Quote every line below exactly and skip any picture.

— start of DATA —

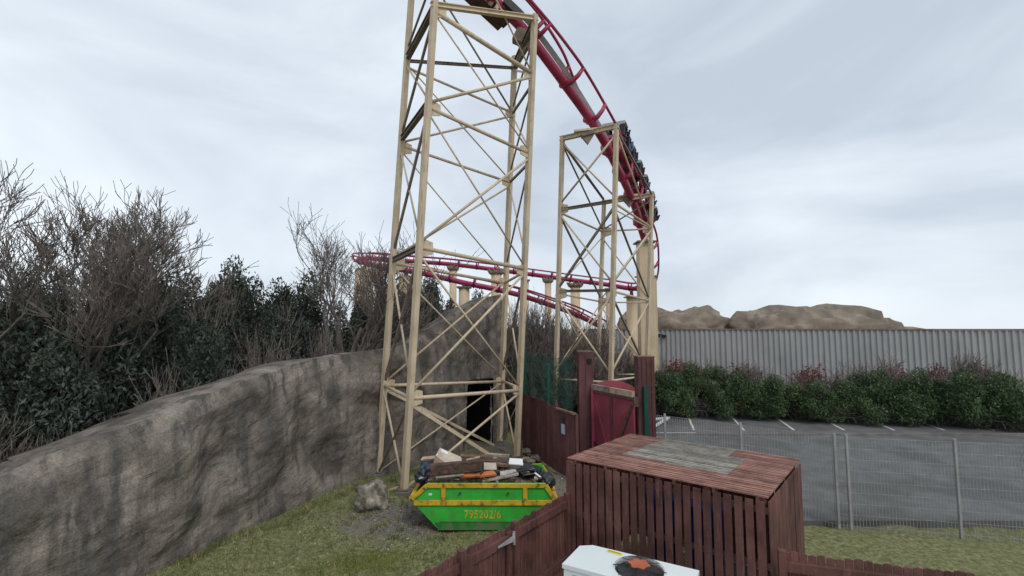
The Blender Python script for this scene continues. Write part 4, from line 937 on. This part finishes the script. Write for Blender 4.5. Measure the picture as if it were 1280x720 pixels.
# lifting lugs
for px in (577, 635): MB().tube([V((SX(px), SY0-.05, .95)), V((SX(px), SY0+.01, .95))], .028, 8).build('lifting_lug', 'dark_metal', skp)
MB().box((SX(541), SY0-.004, .92), (.09, .008, .05)).build('chipped_sticker', 'white', skp)
# lettering
def text(body, size, loc, m, nm, parent, sx=1.0):
    cu = bpy.data.curves.new(nm, 'FONT'); cu.body = body; cu.size = size; cu.extrude = .002; cu.align_x = 'CENTER'; cu.space_character = 1.08; cu.offset = .006
    tmp = bpy.data.objects.new(nm, cu); col.objects.link(tmp); bpy.context.view_layer.update()
    me = bpy.data.meshes.new_from_object(tmp.evaluated_get(bpy.context.evaluated_depsgraph_get())); bpy.data.objects.remove(tmp)
    me.materials.clear(); me.materials.append(M[m]); mx_ = Matrix.Translation(V(loc)-V(parent.location)) @ Matrix.Rotation(R(90), 4, 'X') @ Matrix.Diagonal((sx, 1, 1, 1)); me.transform(mx_)
    o = bpy.data.objects.new(nm, me); col.objects.link(o); o.parent = parent; return o
text('795202/6', .285, (SX(604.5), SY0-.004, .325), 'yellow_faded', 'number_lettering', skp, .82)
gh = MB(); 
for k in range(5):
    x = SX(598.5+k*3.2); gh.beam((x, SY0-.003, .575), (x, SY0-.003, .655), .018, .004, (0, 1, 0)); 
    gh.beam((x, SY0-.003, .655 if k % 2 else .58), (x+.045, SY0-.003, .655 if k % 2 else .58), .004, .016)
    if k in (0, 2, 3): gh.beam((x+.04, SY0-.003, .58), (x+.04, SY0-.003, .65), .014, .004, (0, 1, 0))
gh.build('faded_lettering', 'yellow_ghost', skp)
# ---- load
rb = MB(); nxr, nyr = 34, 18; rng = random.Random(4)
for j in range(nyr):
    for i in range(nxr):
        x = side[5][0]+.12+(side[2][0]-side[5][0]-.24)*i/(nxr-1); y = SY0+.06+(SY1-SY0-.12)*j/(nyr-1); e_ = min(1, min(i, nxr-1-i)/5)
        rb.v.append(V((x, y, .72+.38*e_+.13*mn.noise(V((x*3, y*3, 1)))+rng.uniform(-.04, .04))))
for j in range(nyr-1):
    for i in range(nxr-1): rb.f.append((j*nxr+i, j*nxr+i+1, (j+1)*nxr+i+1, (j+1)*nxr+i)); rb.smooth.append(False)
tag(rb.build('rubble', 'rubble'), 'loose broken rubble filling the skip beneath the timber', 'rubble', kind='stuff')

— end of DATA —

THE ANSWER ▸
The Blender Python script for this scene continues. Write part 4, from line 937 on. This part finishes the script. Write for Blender 4.5. Measure the picture as if it were 1280x720 pixels.
# lifting lugs
for px in (577, 635): MB().tube([V((SX(px), SY0-.05, .95)), V((SX(px), SY0+.01, .95))], .028, 8).build('lifting_lug', 'dark_metal', skp)
MB().box((SX(541), SY0-.004, .92), (.09, .008, .05)).build('chipped_sticker', 'white', skp)
# lettering
def text(body, size, loc, m, nm, parent, sx=1.0):
    cu = bpy.data.curves.new(nm, 'FONT'); cu.body = body; cu.size = size; cu.extrude = .002; cu.align_x = 'CENTER'; cu.space_character = 1.08; cu.offset = .006
    tmp = bpy.data.objects.new(nm, cu); col.objects.link(tmp); bpy.context.view_layer.update()
    me = bpy.data.meshes.new_from_object(tmp.evaluated_get(bpy.context.evaluated_depsgraph_get())); bpy.data.objects.remove(tmp)
    me.materials.clear(); me.materials.append(M[m]); mx_ = Matrix.Translation(V(loc)-V(parent.location)) @ Matrix.Rotation(R(90), 4, 'X') @ Matrix.Diagonal((sx, 1, 1, 1)); me.transform(mx_)
    o = bpy.data.objects.new(nm, me); col.objects.link(o); o.parent = parent; return o
text('795202/6', .285, (SX(604.5), SY0-.004, .325), 'yellow_faded', 'number_lettering', skp, .82)
gh = MB(); 
for k in range(5):
    x = SX(598.5+k*3.2); gh.beam((x, SY0-.003, .575), (x, SY0-.003, .655), .018, .004, (0, 1, 0)); 
    gh.beam((x, SY0-.003, .655 if k % 2 else .58), (x+.045, SY0-.003, .655 if k % 2 else .58), .004, .016)
    if k in (0, 2, 3): gh.beam((x+.04, SY0-.003, .58), (x+.04, SY0-.003, .65), .014, .004, (0, 1, 0))
gh.build('faded_lettering', 'yellow_ghost', skp)
# ---- load
rb = MB(); nxr, nyr = 34, 18; rng = random.Random(4)
for j in range(nyr):
    for i in range(nxr):
        x = side[5][0]+.12+(side[2][0]-side[5][0]-.24)*i/(nxr-1); y = SY0+.06+(SY1-SY0-.12)*j/(nyr-1); e_ = min(1, min(i, nxr-1-i)/5)
        rb.v.append(V((x, y, .72+.38*e_+.13*mn.noise(V((x*3, y*3, 1)))+rng.uniform(-.04, .04))))
for j in range(nyr-1):
    for i in range(nxr-1): rb.f.append((j*nxr+i, j*nxr+i+1, (j+1)*nxr+i+1, (j+1)*nxr+i)); rb.smooth.append(False)
tag(rb.build('rubble', 'rubble'), 'loose broken rubble filling the skip beneath the timber', 'rubble', kind='stuff')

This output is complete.